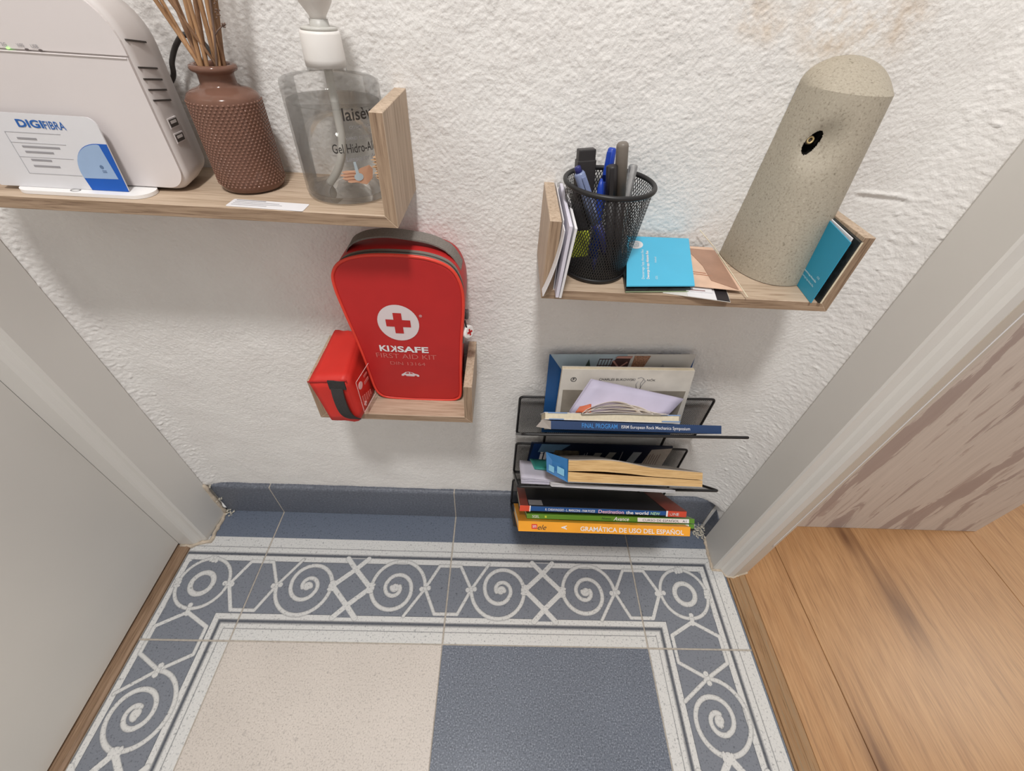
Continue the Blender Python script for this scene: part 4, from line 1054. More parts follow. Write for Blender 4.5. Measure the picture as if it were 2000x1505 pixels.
plates('badge_symbol', ff, [rect(0.0062, 0.0575, 0.0066, 0.0635), rect(0.0104, 0.0575, 0.0108, 0.0635), rect(0.0062, 0.0575, 0.0108, 0.0579), rect(0.0062, 0.0631, 0.0108, 0.0635), rect(0.0075, 0.060, 0.0096, 0.0605)], plain('cyan_grey_symbol', (136, 176, 186), 0.5, var=0), r, 0.00026, 0.0004)

# leaflets standing at the right end
def stand_leaf(name, label, xf, xb, yf, yb_, z0, zf, zbk, th, mat, cat='leaflet'):
    r = thing(name, label, cat, (xf, yf, z0))
    c = [(xf, yf, z0), (xb, yb_, z0), (xb + 0.001, yb_, zbk), (xf + 0.001, yf, zf)]
    c = c + [(x + th, y, z) for x, y, z in c]
    hexa('sheet', c, mat, r); return r
r = stand_leaf('photo_leaflet', 'dark photo leaflet standing against the right side of the right shelf', 0.6283, 0.6296, -0.0740, 0.000, zr + 0.0003, zr + 0.0535, zr + 0.0560, 0.0026, m_night)
plates('cream_edge', Frame((0.6283, -0.0740, zr + 0.0003), (1, 0, 0), (0.02, 0, 1)), [rect(0.0012, 0.0, 0.0026, 0.0532)], m_cream, r, 0.0, 0.0003)
r = stand_leaf('cyan_leaflet', 'cyan leaflet standing upright between dispenser and right side board', 0.6212, 0.6268, -0.0742, -0.010, zr + 0.0003, zr + 0.0530, zr + 0.0555, 0.0010, m_cyan2)
ff = Frame((0.6268, -0.010, zr + 0.0003), (-0.0056, -0.0642, 0), (0.001, 0, 0.055))
text('lettering', "Descarrega l'app Alacant Bus", ff, 0.0330, 0.0095, 0.0235, 0.0020, m_cyte, r)
text('lettering', 'Descarga la app Alicante Bus', ff, 0.0330, 0.0135, 0.0235, 0.0020, m_cyte, r, off=0.02)
text('lettering', 'iOS', ff, 0.0540, 0.0175, 0.0040, 0.0016, m_cyte, r)
r = stand_leaf('folded_leaflet', 'white folded leaflet standing behind the upright cyan leaflet', 0.6240, 0.6284, -0.0700, 0.000, zr + 0.0003, zr + 0.0545, zr + 0.0560, 0.0012, m_paper)

# ------------------------------------------------------------------ stone-look air freshener dispenser
def conc():
    m, t, b = nt('sandy_concrete_plastic')
    f = noise(t, 700, 2, 0.6); g = noise(t, 300, 2, 0.5)
    c = ramp(t, f, [(0.30, lin((144, 135, 119))), (0.42, lin((168, 159, 143))), (0.62, lin((173, 164, 148))), (0.75, lin((186, 177, 161)))])
    c = mixc(t, 0.6, c, ramp(t, g, [(0.26, lin((180, 176, 170))), (0.34, (1, 1, 1, 1))]), 'MULTIPLY')
    t.links.new(c, b.inputs['Base Color']); b.inputs['Roughness'].default_value = 0.55; b.inputs['Specular IOR Level'].default_value = 0.35
    bump(t, b, f, 0.08, 0.0002); return m
m_conc = conc()
dx0 = 0.6098
dp = thing('air_freshener', 'tall sandy stone-look air freshener dispenser with spray hole on the right shelf', 'dispenser', (dx0, -0.02, zr))
Hd = 0.6480; z0d = zr + 0.0006
nt_, nzd = 180, 240
hole_c = (0.5905, 0.6165); hr_, hz_, SHR = 0.0040, 0.0084, 0.20
V = []; keep = {}
def dsurf(th, z):
    t = (z - z0d) / (Hd - z0d); a = 0.0366 + (0.0307 - 0.0366) * t; b = 0.0569 + (0.0400 - 0.0569) * t
    n_ = 2.25
    s, c = math.sin(th), math.cos(th)
    x = dx0 + a * math.copysign(abs(s) ** (2 / n_), s); y = W - 0.0003 - b * abs(c) ** (2 / n_)
    d = math.hypot((x - hole_c[0] - 0.0022 - SHR * (z - hole_c[1])) / 0.0105, (z - hole_c[1] + 0.001) / 0.0140)
    if y < -0.012: 
        y += 0.0085 * math.exp(-(d ** 2.2)) * min(1.0, (-0.012 - y) / 0.018)
    return (x, y, z)
for j in range(nzd + 1):
    z = z0d + (Hd - z0d) * j / nzd
    for i in range(nt_ + 1):
        V.append(dsurf(-math.pi / 2 + math.pi * i / nt_, z))
F = []
for j in range(nzd):
    for i in range(nt_):
        q = (j * (nt_ + 1) + i, j * (nt_ + 1) + i + 1, (j + 1) * (nt_ + 1) + i + 1, (j + 1) * (nt_ + 1) + i)
        cx = sum(V[k][0] for k in q) / 4; cz = sum(V[k][2] for k in q) / 4; cy = sum(V[k][1] for k in q) / 4
        if math.hypot((cx - hole_c[0] - SHR * (cz - hole_c[1])) / hr_, (cz - hole_c[1]) / hz_) < 1.0 and cy < -0.012: continue
        F.append(q)
# domed slanting cap above a crease
top0 = nzd * (nt_ + 1); NC = 14
for k in range(1, NC + 1):
    s = k / NC
    for i in range(nt_ + 1):
        x, y, z = V[top0 + i]
        yb_ = W - 0.0003
        # slide toward the back middle line
        yy = y + (yb_ - y) * s; xx = x
        hgt = 0.0180 * math.sin(s * math.pi / 2) * math.sqrt(max(0.0, 1 - (abs(x - dx0) / 0.0309) ** 2.0))
        V.append((xx, yy, Hd + hgt))
for k in range(NC):
    a = top0 + k * (nt_ + 1); b = a + nt_ + 1
    for i in range(nt_): F.append((a + i, a + i + 1, b + i + 1, b + i))
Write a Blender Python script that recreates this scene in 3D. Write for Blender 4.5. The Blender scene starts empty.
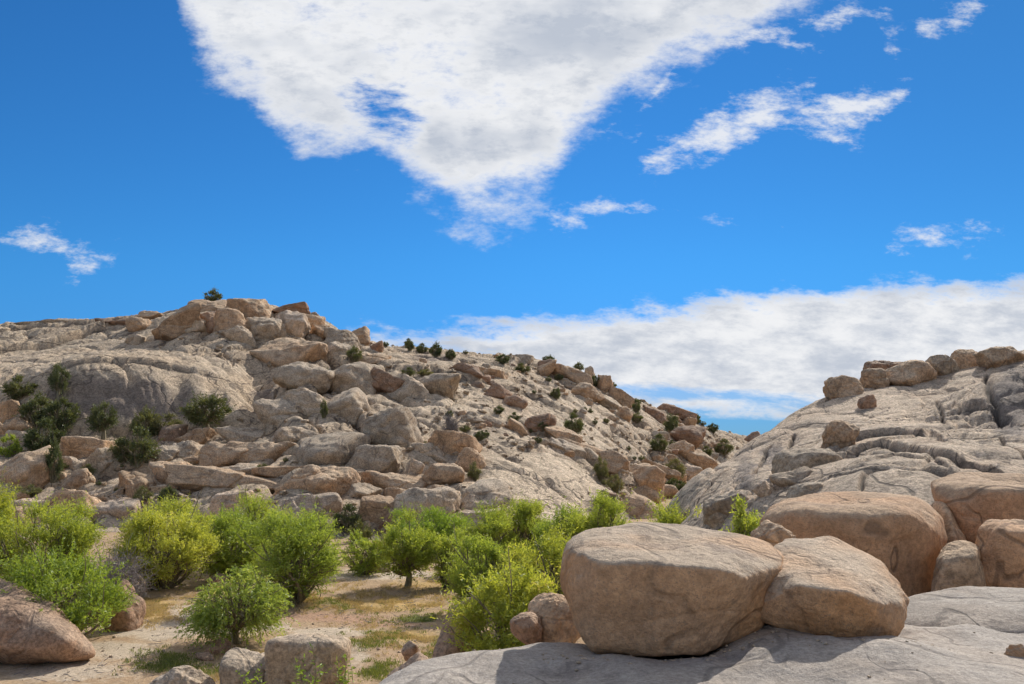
import bpy, bmesh, math, random
import numpy as np
from mathutils import Vector

random.seed(7); RNG = np.random.default_rng(7)
SC = bpy.context.scene
COL = SC.collection
F = 980.0; CZ = 7.0; T = math.atan(98 / 980.0)
ST, CT = math.sin(T), math.cos(T)

# ---------------------------------------------------------------- geometry of the view
def uv_of(px, py):
    a = (np.asarray(px, float) - 512) / F; b = (342 - np.asarray(py, float)) / F
    dy = CT - b * ST
    return a / dy, (ST + b * CT) / dy
def px_of(u, v):
    # inverse of uv_of
    k = 1.0 / (CT + v * ST)
    b = (v * CT - ST) * k
    a = u * (CT - b * ST)
    return 512 + a * F, 342 - b * F
def pt(px, py, D):
    u, v = uv_of(px, py)
    return np.array([u * D, D, CZ + v * D])

# ---------------------------------------------------------------- noise
_perm = np.random.default_rng(3).permutation(256); _perm = np.concatenate([_perm, _perm, _perm])
_g = np.random.default_rng(4).normal(size=(256, 3)); _g /= np.linalg.norm(_g, axis=1)[:, None]
def pnoise(P):
    P = np.asarray(P, float); I = np.floor(P).astype(np.int64); f = P - I; I &= 255
    w = f * f * f * (f * (f * 6 - 15) + 10); out = np.zeros(len(P))
    for dx in (0, 1):
        wx = w[:, 0] if dx else 1 - w[:, 0]
        for dy in (0, 1):
            wy = w[:, 1] if dy else 1 - w[:, 1]
            for dz in (0, 1):
                wz = w[:, 2] if dz else 1 - w[:, 2]
                h = _perm[_perm[_perm[(I[:, 0] + dx) & 255] + ((I[:, 1] + dy) & 255)] + ((I[:, 2] + dz) & 255)]
                g = _g[h]
                out += wx * wy * wz * (g[:, 0] * (f[:, 0] - dx) + g[:, 1] * (f[:, 1] - dy) + g[:, 2] * (f[:, 2] - dz))
    return out * 1.6
def fbm(P, o=4, g=.5, l=2.03):
    s = 0; a = 1; P = np.array(P, float)
    for i in range(o):
        s = s + a * pnoise(P); a *= g; P = P * l + 17.3
    return s
def ridged(P, o=4, g=.5):
    s = 0; a = 1; P = np.array(P, float)
    for i in range(o):
        s = s + a * (1 - np.abs(pnoise(P)) * 2); a *= g; P = P * 2.1 + 9.1
    return s
_w = np.random.default_rng(9).random((4096, 4))
def worley(x, y):
    ix = np.floor(x).astype(np.int64); iy = np.floor(y).astype(np.int64)
    F1 = np.full(x.shape, 9.); F2 = np.full(x.shape, 9.); ID = np.zeros(x.shape, np.int64)
    CX = np.zeros(x.shape); CY = np.zeros(x.shape)
    for dx in (-1, 0, 1):
        for dy in (-1, 0, 1):
            h = ((ix + dx) * 73856093 ^ (iy + dy) * 19349663) & 4095
            cx = ix + dx + .1 + .8 * _w[h, 0]; cy = iy + dy + .1 + .8 * _w[h, 1]
            d = np.hypot(x - cx, y - cy)
            n = d < F1
            F2 = np.where(n, F1, np.minimum(F2, d)); ID = np.where(n, h, ID)
            CX = np.where(n, cx, CX); CY = np.where(n, cy, CY); F1 = np.where(n, d, F1)
    return F1, F2, ID, CX, CY
def sstep(x, a, b):
    t = np.clip((x - a) / (b - a), 0, 1); return t * t * (3 - 2 * t)

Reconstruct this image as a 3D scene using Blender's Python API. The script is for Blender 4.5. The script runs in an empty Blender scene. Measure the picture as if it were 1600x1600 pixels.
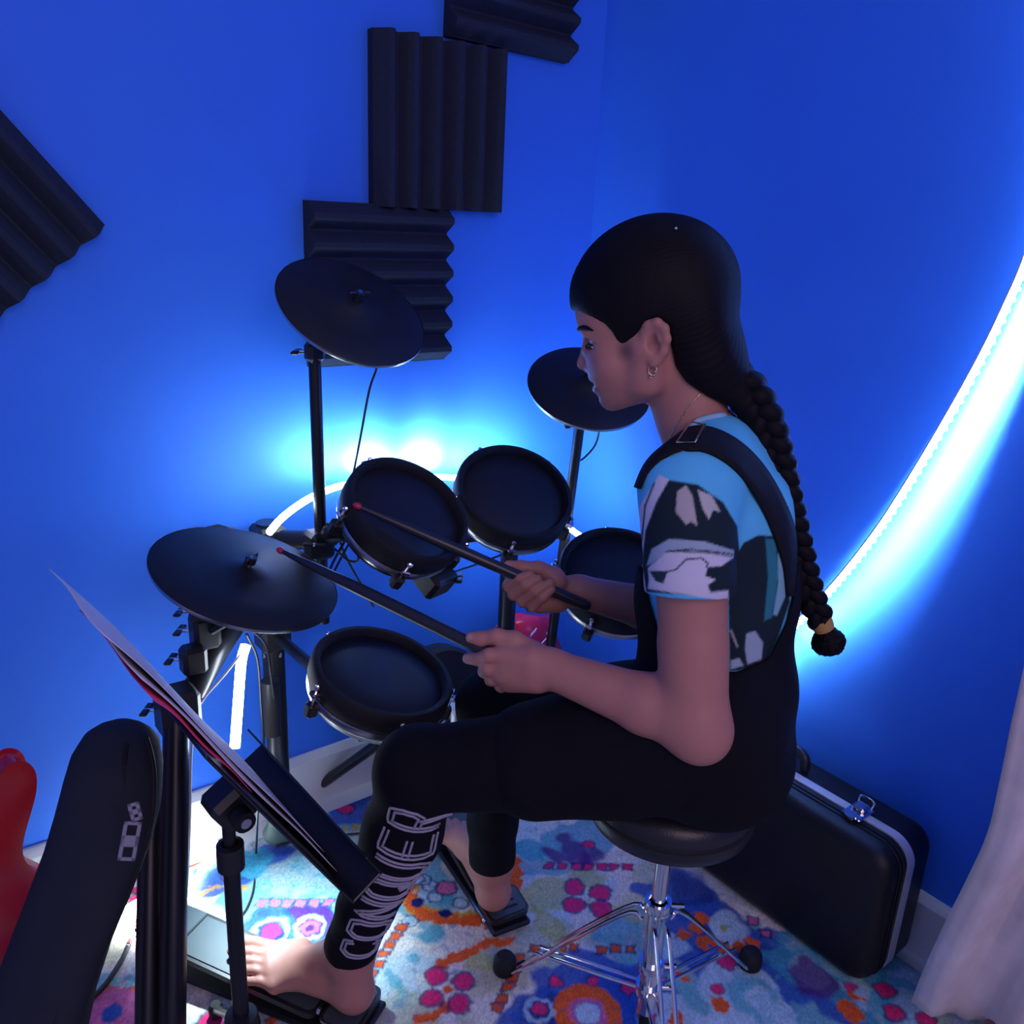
import bpy, math, random
import numpy as np
from mathutils import Vector, Matrix, noise as mnoise
from mathutils.bvhtree import BVHTree

sc = bpy.context.scene
COL = sc.collection

# ------------------------------------------------------------------ camera
FPX = 1386.0                                   # focal length in pixels of the 1600 frame
YAW, PITCH, ROLL = (math.radians(a) for a in (51.748, 18.261, 2.669))
CAM = np.array([-1.436, -1.576, 1.25])


def _axes():
    cy, sy, cp, sp = math.cos(YAW), math.sin(YAW), math.cos(PITCH), math.sin(PITCH)
    f = np.array([cy * cp, sy * cp, -sp]); r = np.array([sy, -cy, 0.0]); u = np.cross(r, f)
    cr, sr = math.cos(ROLL), math.sin(ROLL)
    return cr * r + sr * u, -sr * r + cr * u, f


CR, CU, CF = _axes()
cam_data = bpy.data.cameras.new('camera')
cam_data.sensor_width = 36.0
cam_data.sensor_fit = 'HORIZONTAL'
cam_data.lens = 36.0 * FPX / 1600.0
cam_data.clip_start = 0.02
cam = bpy.data.objects.new('camera', cam_data)
COL.objects.link(cam)
cam.matrix_world = Matrix(((CR[0], CU[0], -CF[0], CAM[0]), (CR[1], CU[1], -CF[1], CAM[1]),
                           (CR[2], CU[2], -CF[2], CAM[2]), (0, 0, 0, 1)))
sc.camera = cam

# ------------------------------------------------------------------ light and exposure
sc.view_settings.view_transform = 'Standard'
sc.view_settings.look = 'None'
sc.view_settings.exposure = 0.0
sc.view_settings.gamma = 1.0
sc.view_settings.use_curve_mapping = False
world = bpy.data.worlds.new('world'); sc.world = world; world.use_nodes = True
WBG = world.node_tree.nodes['Background']
WBG.inputs[0].default_value = (0.28, 0.32, 0.80, 1)      # dim blue-violet light of the rest of the blue room
WBG.inputs[1].default_value = 0.57
LED_COL = (0.66, 0.90, 1.0, 1)
LED_WALL, LED_RACK, LED_FLOOR, LED_FACE, LED_BEAM = 9.0, 110.0, 34.0, 10.0, 6.5


def area_light(name, loc, target, size, power, color):
    l = bpy.data.lights.new(name, 'AREA'); l.energy = power; l.color = color; l.size = size
    o = bpy.data.objects.new(name, l); COL.objects.link(o); o.location = loc
    o.rotation_euler = (Vector(target) - Vector(loc)).to_track_quat('-Z', 'Y').to_euler()
    return o


# soft daylight of the curtained window behind the photographer
area_light('window_light', (-1.5, -2.95, 2.0), (-0.7, -0.5, 0.75), 1.3, 18.0, (1.0, 0.70, 0.80))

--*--

REQUEST
Exactly as they appear, write out the lines from the one containing "Reconstruct this image" down to the one containing "CAM = np.array([-1.436, -1.576, 1.25])", both included. Pictures are left out.

SOLUTION TO THIS PROBLEM
Reconstruct this image as a 3D scene using Blender's Python API. The script is for Blender 4.5. The script runs in an empty Blender scene. Measure the picture as if it were 1600x1600 pixels.
import bpy, math, random
import numpy as np
from mathutils import Vector, Matrix, noise as mnoise
from mathutils.bvhtree import BVHTree

sc = bpy.context.scene
COL = sc.collection

# ------------------------------------------------------------------ camera
FPX = 1386.0                                   # focal length in pixels of the 1600 frame
YAW, PITCH, ROLL = (math.radians(a) for a in (51.748, 18.261, 2.669))
CAM = np.array([-1.436, -1.576, 1.25])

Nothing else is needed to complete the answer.